ISLAMABAD, May 7: With fuel stocks at power houses down to a critical two-day requirement, the country’s largest fuel supplier —Pakistan State Oil — has faced a total of nine defaults on international payments because of serious financial crunch.
An official said that diesel consumption dropped by over 7 per cent in the last two months, suggesting a slowing down in overall economic activities, except for agriculture sector even though a bumper wheat crop was expected this season.A senior official said a furnace oil shipment due on May 5 was cancelled at the last moment because no bank was ready to open LC (letter of credit).
Another ship-load of furnace oil has been ordered to arrive on May 9 following disbursement of Rs10 billion by the federal government on the directives of the caretaker prime minister to ensure smooth supply on the three days around election-day.
“Even though oil and gas sector receivables against power sector have gone beyond Rs435bn, we are under strict instructions to ensure smooth fuel supplies for elections,” said a senior petroleum ministry official.
“The PSO has technically defaulted on international payments for nine times since August 2012,” he said, adding the bigger challenge is that a future default could lead to serious complications for the country because PSO handles more than 65pc of Pakistan’s fuel requirements. As a result, PSO has been forced to increase fuel supply to the power system to 20,000 tonnes per day from previous supply of 16,000 tonnes per day until Sunday.

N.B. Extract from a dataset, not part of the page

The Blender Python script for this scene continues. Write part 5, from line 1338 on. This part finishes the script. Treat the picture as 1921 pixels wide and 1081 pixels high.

The power sector owed Rs135bn to the PSO and another Rs300bn to the natural gas companies as of Tuesday, an official said.The latest Rs10bn disbursements to PSO were overdue at the start of April after which fuel supplies worth Rs10bn had been provided to the power sector.
While discussing poor recoveries from the power sector, a recent meeting was informed that system losses at Sukkur and Hyderabad Electric Power Companies had gone beyond 39 and 32pc, respectively, and nobody could question their chief executives because of their close relationship with former ministers of the PPP government.
As of May 7, PSO’s total fuel stocks stood at 10 days of requirement that was expected to slightly improve when a fresh shipment arrived on May 9.
However, all the power stations have an average of two-day of fuel stocks.
He said the PSO had refused to continue with fuel supplies because of non-payments but was prevailed upon to take another brunt in the national interest to ensure smooth supplies for elections.
When contacted, PSO’s spokesperson Maryam Shah said a furnace oil shipment of 70,000 tonnes was due on May 9 that would be sufficient to meet country’s power requirement for election period. She said the company also had sufficient stocks of diesel and petrol for retail sales to meet market demand for 15 and 10 days requirement.
She said the PSO’s total receivables had gone beyond Rs149.7bn on May 7, including Rs139.5bn against power sector.
As a consequence, PSO’s payables to international supplies have exceeded Rs83bn and another Rs29bn to domestic refineries.
Responding to a question on oil cargo cancellation, she said “no cargo has been cancelled by PSO so far. However, due to letter of credit confirmation issue, one of the cargo of furnace oil which was due on May 5 has been delayed.”
Regarding international defaults, she confirmed defaults but added: “we would clarify that it were due to technical issues in letters of credit that have resulted in delayed payments to international suppliers approximately nine times since August 2012.These issues arise due to non-payments of power sector.”
Despite financial constraints, PSO has always worked hard to meet the energy needs of the country. However, payments from our customers, especially power entities are required in a streamlined manner so that we may sustain the supply chain and continue imports, she concluded.